Ya con una venda en la frente, Roca se presentó ante los legisladores y, con voz firme, improvisó un breve discurso en lugar de leer el mensaje que había preparado.
El agresor, identificado rápidamente, fue reducido por Carlos Pellegrini —futuro presidente—, quien al actuar con destreza y decisión se ganó el apodo de “la gran muñeca”. El detenido resultó ser Ignacio Monges, un hombre de 36 años oriundo de Corrientes. Al ser interrogado, declaró estar harto del rumbo político del país y reconoció su simpatía por Dardo Rocha. Sus creencias espiritistas, tan populares en esos años, influían también en su visión del mundo. Consideraba que Roca era el principal responsable de una situación insostenible que se arrastraba desde hacía casi dos años. Según sus propias palabras, actuó “con la intención de salvar a la Patria, cuya libertad ambicionaba”.
Por su ataque al presidente fue condenado a diez años de reclusión. Sin embargo, la historia daría un giro inesperado: el 9 de julio de 1896, una década después del atentado frustrado, Roca —ya nuevamente en el poder— solicitó su indulto.

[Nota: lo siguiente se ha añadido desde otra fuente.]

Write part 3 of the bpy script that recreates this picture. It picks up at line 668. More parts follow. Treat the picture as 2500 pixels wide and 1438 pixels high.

Una vez libre, Monges no tardó en dirigirse al hogar del general para agradecerle el gesto. Le reconoció además el cuidado que se había tenido con su hijo durante su tiempo en prisión. Roca lo recibió sin rencores, lo trató con cortesía y le comunicó que había intercedido para conseguirle un empleo. Pero la vida fuera de la cárcel, marcada por la culpa, el remordimiento o tal vez la frustración, resultó demasiado para él. Decidió regresar a su Corrientes natal, donde falleció apenas nueve años después.
Este episodio, por momentos trágico y por otros profundamente humano, nos invita a observar bajo otra luz a uno de los personajes más influyentes de la historia argentina. Nos muestra un Roca que, más allá del militar y del político férreo, también supo ser indulgente, comprensivo y generoso con quien intentó quitarle la vida. Quizá allí radique parte de su complejidad: en ser al mismo tiempo el estratega implacable y el hombre capaz de perdonar. Porque ese también fue Julio Argentino Roca.